Per chiudere, il film ad oggi più positivamente recepito: ecco She’s funny that way. Ritornato dopo lunga assenza, Peter Bogdanovich ci rallegra per un’ora e mezza con una commedia giusta, quasi natalizia per la bontà non fasulla che diffonde. Quando Imogen Potts non azzecca l’accento di Brooklyn, Owen Wilson porta la sua presenza rassicurante a fare da collante in un film che «potrebbe aver fatto anche Woody Allen se non fosse completamente rincitrullito». Questo è un commento in parte appropriato, in parte ingiusto, perché She’s funny that way è costruito senza la pesantezza dell’autorialità, con materiale di trama tutto originale. Ciononostante, She’s funny that way è un lavoro molto pensato. L’escort aspirante attrice “Glo Stick” (Potts) viene ingaggiata da Wilson che, trovandosi bene, le propina una storiella già usata molte altre volte con altre donne, prime fra tutte, sua moglie.
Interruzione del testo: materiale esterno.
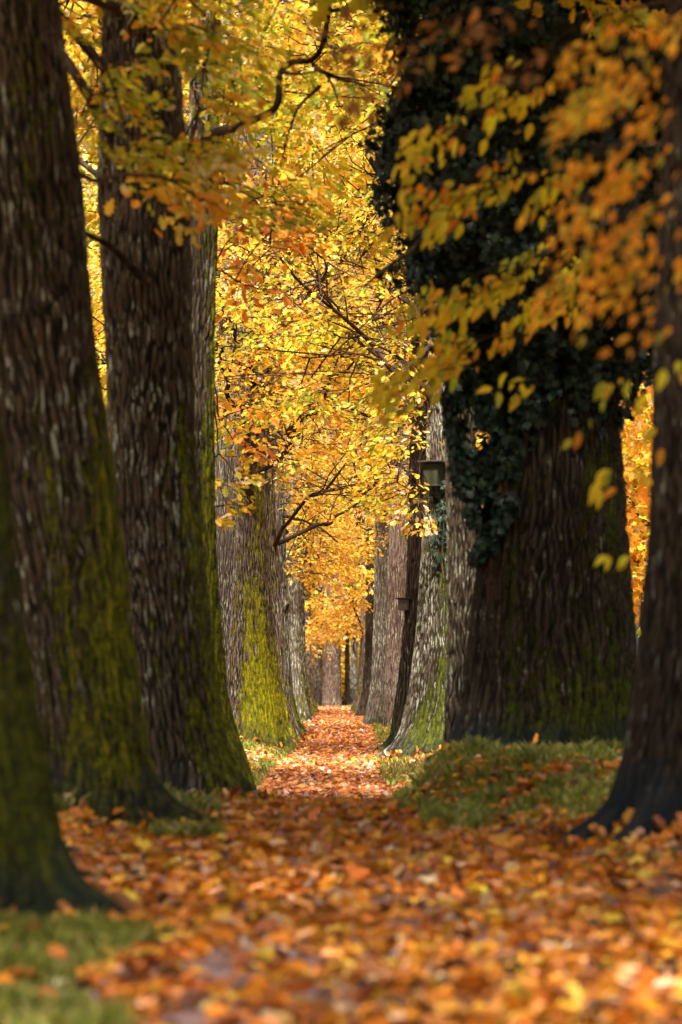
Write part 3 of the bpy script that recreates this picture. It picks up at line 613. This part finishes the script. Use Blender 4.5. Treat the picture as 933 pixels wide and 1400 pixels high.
for q, (a, b, k, lab) in enumerate([((740, 110), (575, 205), 9, 'topmost drooping twig of yellow green leaves over the dark ivy'), ((800, 210), (560, 300), 11, 'long drooping twig of yellow green leaves ending in one round yellow leaf'),
                                   ((810, 330), (590, 420), 13, 'middle drooping twig of yellow green leaves over the dark ivy'), ((790, 400), (560, 520), 16, 'lowest drooping twig of crisp yellow leaves above the bare bark')]):
    dq = (16.8, 17.6) if q < 2 else (18.0, 19.5)
    sprays_px('R1', dia(r3, k, a, b, dq, 14), 'beech', 330 + q, .080, per=9, L=.26, tpl=OVAL, droop=.6, start=at(950, a[1] - 120, 15.8), rad=.0045, hang=HG, name='leafy_branch', label=lab)
sprays_px('R1', [(548, 285, 15, -.3), (700, 505, 17.5, -.5), (735, 520, 17.5, -.5)], 'beech', 319, .095, per=3, L=.12, tpl=OVAL, droop=.6, start=at(950, 200, 15.8), rad=.002, hang=HG)
sprays_px('R1', [(845, 540, 14.5, -.3), (850, 620, 14.5, -.3), (862, 760, 14.6, -.2), (835, 580, 14.8, -.3), (905, 490, 12, -.1), (870, 650, 14.6, -.2)], 'beech', 317, .085, per=3, L=.14, tpl=OVAL, droop=.8, start=at(915, 440, 15.4), rad=.002, hang=HG)
sprays_px('R1', [(520, 20, 14, -.8), (560, 60, 14, -.8), (620, 30, 13.5, -.8), (700, 20, 13, -.8), (560, 110, 14, -.7), (780, 40, 12.5, -.8), (500, 70, 14.2, -.6)], 'brown', 318, .07, per=13, L=.3, tpl=OVAL, droop=.5, start=at(960, -80, 14.5), rad=.003)

# dark boughs that read on their own
def bough(key, pts, r0, r1, side=(), label=None, wig=.02, n=40):
    tb = Tubes(9); L_ = smooth_line([at(*q) for q in pts], n, wig, 3); tb.add(L_, np.linspace(r0, r1, n))
    for s in side: 
        l2 = smooth_line([at(*q) for q in s], 16, wig, 5); tb.add(l2, np.linspace(r1 * .8, r1 * .25, 16), 6)
    tube_part(key, 'bough', tb, TWIG, label)
bough('L4', [(284, 186, 29.9), (296, 181, 28), (320, 176, 26.8), (352, 162, 25.6), (374, 152, 25.2), (384, 138, 25.2), (379, 112, 25.2), (384, 92, 25.2), (404, 81, 25.2), (424, 88, 25.2), (440, 70, 25.2), (448, 40, 25.2), (452, 0, 25.2), (458, -40, 25.2)], .052, .022,
      side=[[(428, 88, 25.2), (446, 100, 25.1), (458, 122, 25.0), (465, 145, 24.9)], [(430, 94, 25.2), (466, 108, 25.0), (505, 118, 28.2)], [(384, 98, 25.2), (405, 102, 25.1), (432, 98, 25.1)],
            [(438, 118, 25.2), (408, 145, 25.1), (394, 185, 25.0), (383, 232, 24.9)], [(450, 15, 25.2), (478, 12, 25.0), (520, 8, 24.6)]], label='dark crooked bough bending upward like a swan neck', n=110, wig=.008)
bough('L3', [(200, 384, 21.5), (178, 366, 21), (150, 336, 20.7), (118, 318, 20.4)], .035, .018)
bough('L2', [(104, 236, 17.9), (128, 248, 17.4), (165, 238, 17.2), (215, 240, 17.2), (262, 250, 17.3)], .022, .008, side=[[(118, 240, 17.7), (130, 268, 17.4), (142, 290, 17.3)]])
bough('L5', [(352, 560, 47.8), (385, 553, 46.5), (412, 549, 45.5)], .035, .018)
bough('L5', [(350, 330, 47.8), (393, 357, 45), (418, 366, 44), (437, 380, 43.5)], .035, .018, side=[[(412, 365, 44.2), (440, 370, 43), (462, 392, 42.5)]])
bough('L7', [(388, 705, 61.8), (415, 712, 60), (440, 722, 59), (462, 742, 58.5)], .04, .015, side=[[(420, 713, 59.8), (440, 700, 59), (456, 690, 58.8)]])
bough('R4', [(592, 470, 42.6), (560, 500, 42), (535, 480, 41.6), (505, 470, 41.2)], .045, .015, side=[[(535, 482, 41.6), (548, 520, 41.4), (562, 560, 41.3)]])
bough('R6', [(524, 665, 71.5), (500, 650, 70), (470, 655, 69), (440, 640, 68)], .04, .015)
bough('R2', [(600, 300, 24.6), (560, 345, 23.6), (520, 372, 23.2), (498, 392, 23)], .03, .01)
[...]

Il vizio di Wilson è filantropico e farebbe davvero al caso di molte: se sei bella, brava e simpatica e hai un progetto professionale/esistenziale che non riesci a realizzare per carenze di fondi, Wilson ti dà una mano con un’iniziale spintarella economica (di circa trenta mila dollari). Come se non bastasse, Glo Stick viene ingaggiata per un nuovo spettacolo che Wilson sta preparando a Broadway. Il problema è che la ragazza è davvero brava: pur non volendolo, però, complicherà la vita un po’ a tutti e farà emergere infausti scheletri da tutte le parti. Tra gli altri, abbiamo un Rhys Ifans in forma smagliante, una fondamentale citazione-tributo che ribadisce l’eredità di Lubitsch (è la frase “nuts to the squirrels!, da Cluny Brown) e un paio di cameo di qualità che fanno ridere assai e ci ricordano che il cinema “che si parla addosso”, se è commedia, è spesso una delle cose migliori di cui è capace quest’arte in movimento. Bravo!